Hefti’s images were not created by masking areas of his vast banner of paper, but by burning lycopodium powder (the highly flammable dried spores of a fern) over long rolls of paper. Alongside its traditional uses, such as theatrical pyrotechnics and in homeopathy, lycopodium has even been employed to generate camera flashes. Turning a means of illumination into an image – a symbiotic relationship that photographers have long grappled with – Hefti also ‘exposes’ the Fujichrome paper itself, revealing the structure of the chemical fabric designed to capture colour. In the dark basement of his studio, the artist operated like an alchemist when art, science and technology were more closely wedded.

Go big or go home
Hefti’s recent projects are inevitably ambitious, often with a dose of the absurd: for LIVE METALS in 2015, he installed a CNC milling machine in his gallery’s Art Basel booth.
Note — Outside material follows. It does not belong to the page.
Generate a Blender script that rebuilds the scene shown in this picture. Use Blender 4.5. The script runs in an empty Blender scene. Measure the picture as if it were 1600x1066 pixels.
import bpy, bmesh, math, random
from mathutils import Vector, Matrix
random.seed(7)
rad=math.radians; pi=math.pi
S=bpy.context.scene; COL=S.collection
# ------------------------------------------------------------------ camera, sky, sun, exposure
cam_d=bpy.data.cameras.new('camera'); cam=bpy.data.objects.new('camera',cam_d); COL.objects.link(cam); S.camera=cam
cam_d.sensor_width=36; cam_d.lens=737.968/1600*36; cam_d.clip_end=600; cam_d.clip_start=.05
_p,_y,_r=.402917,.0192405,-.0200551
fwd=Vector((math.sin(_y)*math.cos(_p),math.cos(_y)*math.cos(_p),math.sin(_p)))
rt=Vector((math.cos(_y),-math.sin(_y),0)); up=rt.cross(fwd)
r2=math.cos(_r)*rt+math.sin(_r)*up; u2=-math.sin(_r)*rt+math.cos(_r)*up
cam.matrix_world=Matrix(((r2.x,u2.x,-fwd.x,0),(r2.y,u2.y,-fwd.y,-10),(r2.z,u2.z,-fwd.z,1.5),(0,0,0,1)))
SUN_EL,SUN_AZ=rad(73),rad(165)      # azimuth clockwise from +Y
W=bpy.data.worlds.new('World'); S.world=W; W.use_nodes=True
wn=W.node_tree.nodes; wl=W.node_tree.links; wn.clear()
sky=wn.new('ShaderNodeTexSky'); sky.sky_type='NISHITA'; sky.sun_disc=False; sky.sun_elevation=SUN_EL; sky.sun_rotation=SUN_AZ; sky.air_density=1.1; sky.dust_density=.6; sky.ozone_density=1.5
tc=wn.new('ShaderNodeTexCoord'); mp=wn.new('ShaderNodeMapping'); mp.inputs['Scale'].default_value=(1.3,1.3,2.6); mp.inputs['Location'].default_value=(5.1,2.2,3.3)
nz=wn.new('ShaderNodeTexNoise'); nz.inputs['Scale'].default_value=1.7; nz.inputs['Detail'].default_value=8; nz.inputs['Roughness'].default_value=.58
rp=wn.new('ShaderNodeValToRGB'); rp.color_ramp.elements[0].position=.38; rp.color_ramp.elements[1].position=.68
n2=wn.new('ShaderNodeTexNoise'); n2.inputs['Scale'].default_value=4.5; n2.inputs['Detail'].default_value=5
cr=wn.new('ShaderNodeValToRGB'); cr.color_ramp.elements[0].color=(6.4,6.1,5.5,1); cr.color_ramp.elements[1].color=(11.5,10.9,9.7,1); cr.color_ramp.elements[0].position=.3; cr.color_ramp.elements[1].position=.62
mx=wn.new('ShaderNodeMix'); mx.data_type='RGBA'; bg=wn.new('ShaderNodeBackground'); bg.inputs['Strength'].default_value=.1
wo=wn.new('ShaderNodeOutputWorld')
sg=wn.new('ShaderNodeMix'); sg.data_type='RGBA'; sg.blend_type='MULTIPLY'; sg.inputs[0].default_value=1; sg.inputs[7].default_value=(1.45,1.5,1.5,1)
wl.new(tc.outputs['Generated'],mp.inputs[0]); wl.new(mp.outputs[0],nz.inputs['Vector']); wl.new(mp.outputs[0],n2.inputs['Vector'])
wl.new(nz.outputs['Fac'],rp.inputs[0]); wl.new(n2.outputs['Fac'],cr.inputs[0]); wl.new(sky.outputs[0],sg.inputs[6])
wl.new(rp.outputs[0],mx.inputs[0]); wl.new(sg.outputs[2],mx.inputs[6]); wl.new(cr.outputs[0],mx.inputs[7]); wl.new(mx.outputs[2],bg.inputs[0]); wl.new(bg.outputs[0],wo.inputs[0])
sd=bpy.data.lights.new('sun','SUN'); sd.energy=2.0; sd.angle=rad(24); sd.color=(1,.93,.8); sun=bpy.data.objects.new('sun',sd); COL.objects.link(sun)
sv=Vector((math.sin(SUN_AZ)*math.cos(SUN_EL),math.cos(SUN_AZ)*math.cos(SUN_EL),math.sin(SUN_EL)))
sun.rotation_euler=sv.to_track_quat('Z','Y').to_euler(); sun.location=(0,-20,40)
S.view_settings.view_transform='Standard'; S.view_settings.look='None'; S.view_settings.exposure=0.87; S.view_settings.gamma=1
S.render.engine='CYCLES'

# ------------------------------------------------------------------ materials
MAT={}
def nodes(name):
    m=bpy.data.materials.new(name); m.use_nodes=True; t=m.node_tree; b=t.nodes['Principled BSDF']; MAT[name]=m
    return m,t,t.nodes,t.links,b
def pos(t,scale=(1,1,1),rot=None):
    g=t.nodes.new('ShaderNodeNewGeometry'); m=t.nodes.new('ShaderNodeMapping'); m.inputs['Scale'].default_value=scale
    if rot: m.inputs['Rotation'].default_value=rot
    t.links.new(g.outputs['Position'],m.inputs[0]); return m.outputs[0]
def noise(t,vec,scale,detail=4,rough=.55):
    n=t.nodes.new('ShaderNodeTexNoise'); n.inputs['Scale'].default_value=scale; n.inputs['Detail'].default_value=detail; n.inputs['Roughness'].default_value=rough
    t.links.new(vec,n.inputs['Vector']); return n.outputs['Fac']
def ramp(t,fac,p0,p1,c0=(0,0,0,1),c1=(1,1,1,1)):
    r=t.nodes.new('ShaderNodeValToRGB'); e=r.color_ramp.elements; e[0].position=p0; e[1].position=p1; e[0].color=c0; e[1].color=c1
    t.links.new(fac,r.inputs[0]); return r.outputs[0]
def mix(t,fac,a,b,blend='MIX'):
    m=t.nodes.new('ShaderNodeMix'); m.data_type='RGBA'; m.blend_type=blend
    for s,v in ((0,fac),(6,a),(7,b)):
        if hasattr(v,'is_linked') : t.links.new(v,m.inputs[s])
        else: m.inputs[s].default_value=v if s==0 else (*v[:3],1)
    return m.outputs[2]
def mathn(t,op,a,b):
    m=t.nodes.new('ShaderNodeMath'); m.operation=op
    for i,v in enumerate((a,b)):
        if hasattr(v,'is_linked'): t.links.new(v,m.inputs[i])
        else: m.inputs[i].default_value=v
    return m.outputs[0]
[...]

The performance saw aluminium cylinders lathed into a variety of shapes, echoing architectural and artistic precedents, ultimately disappearing as they were carved away entirely.

In 2018, for We Are Not One Way Trip To Mars People (part of the exhibition ‘New Swiss Performance Now’), he covered the floor of Kunsthalle Basel with long stripes of the paint used for street markings. Recognisable from pedestrian crossings and traffic lanes, the material is here transformed into wild, mesmeric stripes; their colours intermingling to create an almost psychedelic effect. It formed a carpet the audience was drawn to walk along, staying in lane or straying sideways, breaking free from their environmental conditioning.

No man is an island
As you might imagine by this point, Raphael Hefti’s major works are not undertaken alone. The latter performance involved around half a dozen people applying the paint: the artist himself, directing, alongside studio assistants and street-marking professionals. Hefti’s collaborations are an improvised dance with partners whose work normally demands uniformity and perfection.

Entering a factory setting that piques his curiosity, he gets to know complex processes through the technicians he meets and, importantly, learns what mistakes could occur and how he might exploit them. By “tickling [the experts] in the right spot,” as the artist puts it, Hefti invites the specialists to redefine and investigate the limits of the processes they have perfected over the course of years. Where the artist finds room for manoeuvre, his counterparts discover more about their own medium.

Creating the Julius Baer special edition
“Tickling experts in the right spot”– that is exactly what he manages to do at the BWB-Betschart factory in Stans. BWB specialises in surface finishing treatments such as anodising for industrial applications, consumer goods, aeroplanes or architectural finishes.

Anodising produces an oxide layer on the surface of a metal; an even, sterile, hardened and scratch-resistant surface that can also be coloured. But how does it work? A piece of aluminium or alloy is dipped in acid, rendering the surface porous at a microscopic level. At this stage it can be dipped in a colour – usually an even dye – before being resealed in hot water.

Hefti and his studio assistants disrupted this process to reveal compositions of colours not usually seen using this dyeing process. Using the porous metal as a canvas, he experiments with applying colours and washing them off. By doing so, he incorporates chance in a usually highly structured process, thus generating the kind of irregularity that is usually anathema in industrial manufacturing.

The outcome of his hard work are 500 unique artworks which 500 selected recipients of the publication ‘Surrounded by Art’ - one element of Julius Baer’s 130th anniversary celebrations this year – will receive as a special gift inside. Each one of the 500 half-millimetre-thick aluminium plates is unique, their colours applied by hand. Rather than striving for uniformity, Hefti sought individuality. The slight work is a lesson in individuality in the age of mass production.

Raphael Hefti’s new works, including large anodised paintings, are currently on show at his solo exhibition Salutary Failures at Kunsthalle Basel. Photo: Gunnar Meier / Kunsthalle Basel.

Encountering the artist’s oeuvre invites us to consider the inherent aesthetics of the materials that surround us and the processes that transform them.